Brief:
Type out all the records word for word. Any pictures are to be left out.

Data for this exercise:
* Begin *
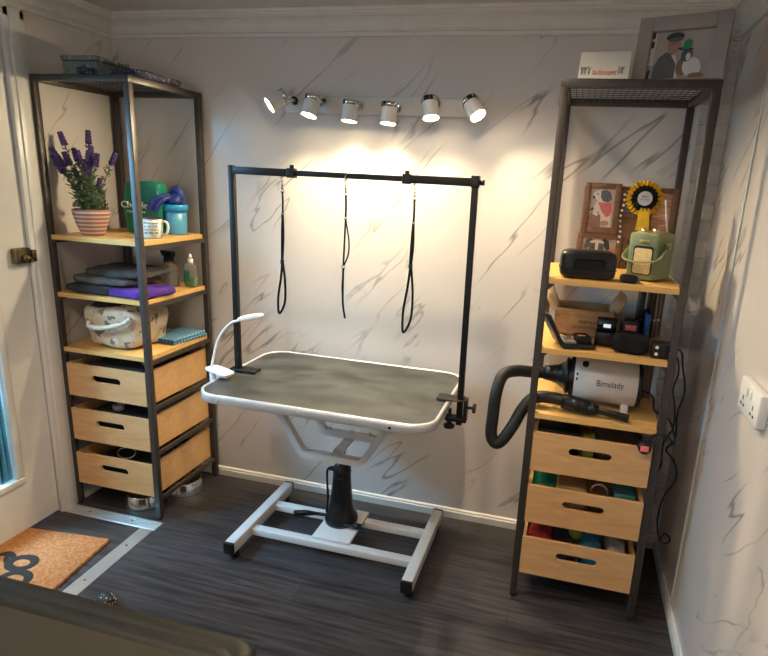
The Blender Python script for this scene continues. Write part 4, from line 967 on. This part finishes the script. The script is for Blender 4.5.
b = MB(); b.cyl(RC+Vector((0, -0.018, 0)), RC+Vector((0, -0.026, 0)), 0.0235, 'silver_disc', n=32); cd = b.build('centre_disc', t)
text_part('lettering', 'BEST', 0.010, 'ink', t, RC+Vector((0, -0.0265, 0.006)), (PI/2, 0, 0)); text_part('lettering', 'IN SHOW', 0.007, 'ink', t, RC+Vector((0, -0.0265, -0.004)), (PI/2, 0, 0))
b = MB(); b.box(-0.018, 0.014, -0.010, -0.008, 0.000, 0.075, 'yellow', rot=(0, 0.06, 0)); b.box(-0.006, 0.020, -0.006, -0.004, 0.002, 0.075, 'yellow', rot=(0, -0.08, 0)); b.build('ribbon_tail', t)
# pale stick leaning beside the rosette
o = MB().cyl((0, 0, 0), (-0.016, 0.03, 0.10), 0.003, 'enamel', n=10).build('wooden_stick', loc=(2.372, -0.245, Z1+rh+0.004)); tag(o, 'thin pale stick leaning beside the rosette on the radio', 'stick')
# black hard case
t = thing('clipper_case', 'shiny black rounded hard case in front of the dog photographs', 'case', (2.124, -0.385, Z1), 0.06)
b = MB(); b.blob((0, 0, 0.046), (0.178, 0.095, 0.092), 'black_plastic', e=0.36, nu=64, nv=32); b.build('case_shell', t)
b = MB(); b.prism(rrect(-0.046, 0.052, 0.030, 0.066, 0.010), 0.004, 'black_matte', Matrix.Translation((0, -0.0455, 0)) @ XZ)
b.tube([(x, -0.0495, z) for x, z in rrect(-0.048, 0.054, 0.028, 0.068, 0.011, 4)], 0.0022, 'black_plastic', n=6, closed=True, smooth_path=False); b.build('handle_recess', t)
b = MB(); b.tube([(x, y, 0.034) for x, y in rrect(-0.0895, 0.0895, -0.048, 0.048, 0.022, 6)], 0.0016, 'black_matte', n=6, closed=True, smooth_path=False); b.build('seam', t)
o = MB().blob((0, 0, 0.014), (0.055, 0.036, 0.028), 'black_plastic', e=0.5).box(0.022, 0.034, -0.008, 0.008, 0.004, 0.018, 'grey_foam', bevel=0.002).build('small_clipper', loc=(2.255, -0.415, Z1)); tag(o, 'small black clipper part at the foot of the green radio', 'clipper part')

# ------------------------------------------------------------------ right unit, second shelf
t = thing('cardboard_box', 'open brown cardboard box with curved flaps behind the black devices', 'box', (2.135, -0.150, Z2), 0.0)
b = MB(); x0, x1, y0, y1, h = -0.100, 0.105, -0.085, 0.085, 0.095
for q in ((x0, x1, y0, y0+0.003), (x0, x1, y1-0.003, y1), (x0, x0+0.003, y0, y1), (x1-0.003, x1, y0, y1)): b.box(*q, 0, h, 'kraft')
b.box(x0, x1, y0, y1, 0, 0.003, 'kraft_in'); b.build('box_body', t)
b = MB(); b.box(x0-0.002, x1+0.002, y0-0.003, y0, 0.078, 0.098, 'kraft', bevel=0.001); b.box(x0, x1, y0+0.003, y0+0.05, 0.088, 0.091, 'kraft_in', rot=(-0.2, 0, 0)); b.build('front_rim', t)
for q, xx in ((-1, x0), (1, x1)):
    b = MB(); b.tube([(xx, -0.03, 0.075), (xx+q*0.008, -0.03, 0.105), (xx+q*0.022, -0.03, 0.140), (xx+q*0.016, -0.03, 0.168)], lambda u: 0.030*math.sqrt(max(0.05, 1-(2*u-0.9)**2)), 'kraft', n=12, flat=0.16 if False else 0.3); b.build('flap', t)
text_part('lettering', 'PREMIUM', 0.016, 'ink', t, (0.020, y0-0.0008, 0.052), (PI/2, 0, 0)); text_part('lettering', 'UNIVERSAL', 0.017, 'ink', t, (0.012, y0-0.0008, 0.032), (PI/2, 0, 0), sx=1.15)
b = MB(); b.tube([(x, y0-0.001, z) for x, z in ((-0.052, 0.070), (0.085, 0.070), (0.085, 0.020), (-0.052, 0.020))], 0.0008, 'kraft_in', n=4, closed=True, smooth_path=False); b.build('print_border', t)
t = thing('tool_case', 'open black tool case with a grey insert at the left of the shelf', 'case', (2.108, -0.385, Z2), 0.30)
b = MB(); ring_ = [(-0.048, 0.055, -0.045, 0.045)]
b.box(-0.048, 0.062, -0.050, 0.050, 0, 0.016, 'black_plastic', bevel=0.005); b.build('case_base', t)
b = MB(); b.box(-0.008, 0.006, -0.050, 0.050, 0, 0.115, 'black_plastic', bevel=0.004); l_ = b.build('case_lid', t, loc=(-0.050, 0, 0.012), rot=(0, -0.50, 0))
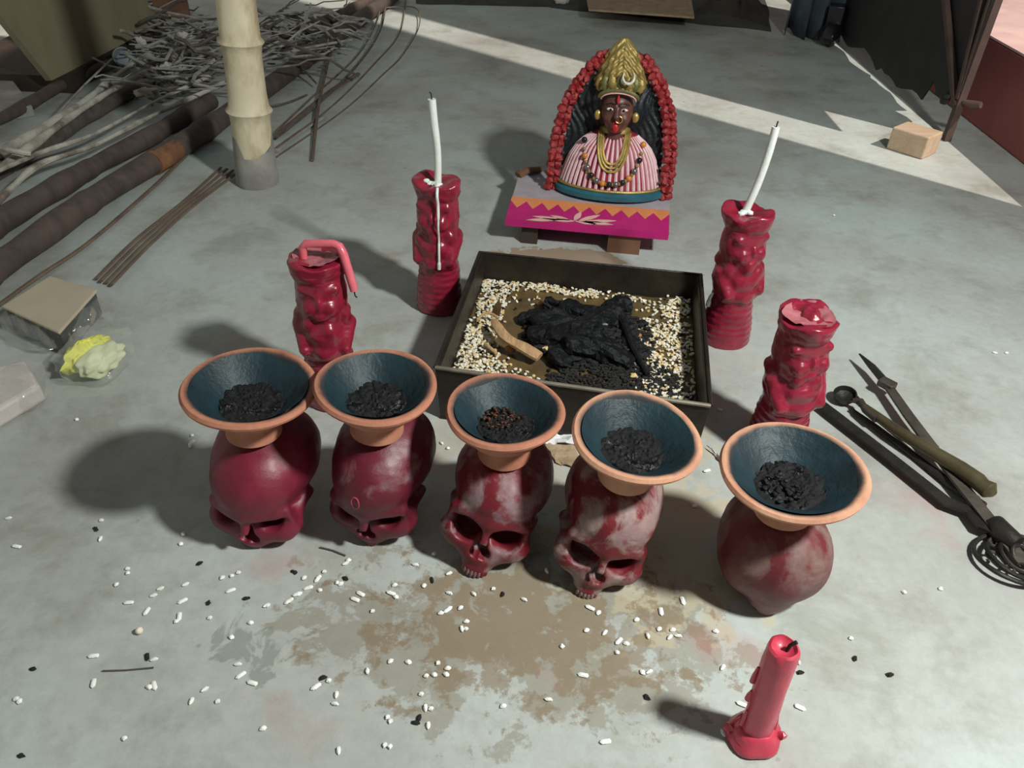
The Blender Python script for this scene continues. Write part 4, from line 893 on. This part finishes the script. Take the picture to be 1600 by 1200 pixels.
* End *
Complete answer:
The Blender Python script for this scene continues. Write part 4, from line 967 on. This part finishes the script. The script is for Blender 4.5.
b = MB(); b.cyl(RC+Vector((0, -0.018, 0)), RC+Vector((0, -0.026, 0)), 0.0235, 'silver_disc', n=32); cd = b.build('centre_disc', t)
text_part('lettering', 'BEST', 0.010, 'ink', t, RC+Vector((0, -0.0265, 0.006)), (PI/2, 0, 0)); text_part('lettering', 'IN SHOW', 0.007, 'ink', t, RC+Vector((0, -0.0265, -0.004)), (PI/2, 0, 0))
b = MB(); b.box(-0.018, 0.014, -0.010, -0.008, 0.000, 0.075, 'yellow', rot=(0, 0.06, 0)); b.box(-0.006, 0.020, -0.006, -0.004, 0.002, 0.075, 'yellow', rot=(0, -0.08, 0)); b.build('ribbon_tail', t)
# pale stick leaning beside the rosette
o = MB().cyl((0, 0, 0), (-0.016, 0.03, 0.10), 0.003, 'enamel', n=10).build('wooden_stick', loc=(2.372, -0.245, Z1+rh+0.004)); tag(o, 'thin pale stick leaning beside the rosette on the radio', 'stick')
# black hard case
t = thing('clipper_case', 'shiny black rounded hard case in front of the dog photographs', 'case', (2.124, -0.385, Z1), 0.06)
b = MB(); b.blob((0, 0, 0.046), (0.178, 0.095, 0.092), 'black_plastic', e=0.36, nu=64, nv=32); b.build('case_shell', t)
b = MB(); b.prism(rrect(-0.046, 0.052, 0.030, 0.066, 0.010), 0.004, 'black_matte', Matrix.Translation((0, -0.0455, 0)) @ XZ)
b.tube([(x, -0.0495, z) for x, z in rrect(-0.048, 0.054, 0.028, 0.068, 0.011, 4)], 0.0022, 'black_plastic', n=6, closed=True, smooth_path=False); b.build('handle_recess', t)
b = MB(); b.tube([(x, y, 0.034) for x, y in rrect(-0.0895, 0.0895, -0.048, 0.048, 0.022, 6)], 0.0016, 'black_matte', n=6, closed=True, smooth_path=False); b.build('seam', t)
o = MB().blob((0, 0, 0.014), (0.055, 0.036, 0.028), 'black_plastic', e=0.5).box(0.022, 0.034, -0.008, 0.008, 0.004, 0.018, 'grey_foam', bevel=0.002).build('small_clipper', loc=(2.255, -0.415, Z1)); tag(o, 'small black clipper part at the foot of the green radio', 'clipper part')

# ------------------------------------------------------------------ right unit, second shelf
t = thing('cardboard_box', 'open brown cardboard box with curved flaps behind the black devices', 'box', (2.135, -0.150, Z2), 0.0)
b = MB(); x0, x1, y0, y1, h = -0.100, 0.105, -0.085, 0.085, 0.095
for q in ((x0, x1, y0, y0+0.003), (x0, x1, y1-0.003, y1), (x0, x0+0.003, y0, y1), (x1-0.003, x1, y0, y1)): b.box(*q, 0, h, 'kraft')
b.box(x0, x1, y0, y1, 0, 0.003, 'kraft_in'); b.build('box_body', t)
b = MB(); b.box(x0-0.002, x1+0.002, y0-0.003, y0, 0.078, 0.098, 'kraft', bevel=0.001); b.box(x0, x1, y0+0.003, y0+0.05, 0.088, 0.091, 'kraft_in', rot=(-0.2, 0, 0)); b.build('front_rim', t)
for q, xx in ((-1, x0), (1, x1)):
    b = MB(); b.tube([(xx, -0.03, 0.075), (xx+q*0.008, -0.03, 0.105), (xx+q*0.022, -0.03, 0.140), (xx+q*0.016, -0.03, 0.168)], lambda u: 0.030*math.sqrt(max(0.05, 1-(2*u-0.9)**2)), 'kraft', n=12, flat=0.16 if False else 0.3); b.build('flap', t)
text_part('lettering', 'PREMIUM', 0.016, 'ink', t, (0.020, y0-0.0008, 0.052), (PI/2, 0, 0)); text_part('lettering', 'UNIVERSAL', 0.017, 'ink', t, (0.012, y0-0.0008, 0.032), (PI/2, 0, 0), sx=1.15)
b = MB(); b.tube([(x, y0-0.001, z) for x, z in ((-0.052, 0.070), (0.085, 0.070), (0.085, 0.020), (-0.052, 0.020))], 0.0008, 'kraft_in', n=4, closed=True, smooth_path=False); b.build('print_border', t)
t = thing('tool_case', 'open black tool case with a grey insert at the left of the shelf', 'case', (2.108, -0.385, Z2), 0.30)
b = MB(); ring_ = [(-0.048, 0.055, -0.045, 0.045)]
b.box(-0.048, 0.062, -0.050, 0.050, 0, 0.016, 'black_plastic', bevel=0.005); b.build('case_base', t)
b = MB(); b.box(-0.008, 0.006, -0.050, 0.050, 0, 0.115, 'black_plastic', bevel=0.004); l_ = b.build('case_lid', t, loc=(-0.050, 0, 0.012), rot=(0, -0.50, 0))
The Blender Python script for this scene continues. Write part 4, from line 893 on. This part finishes the script. Take the picture to be 1600 by 1200 pixels.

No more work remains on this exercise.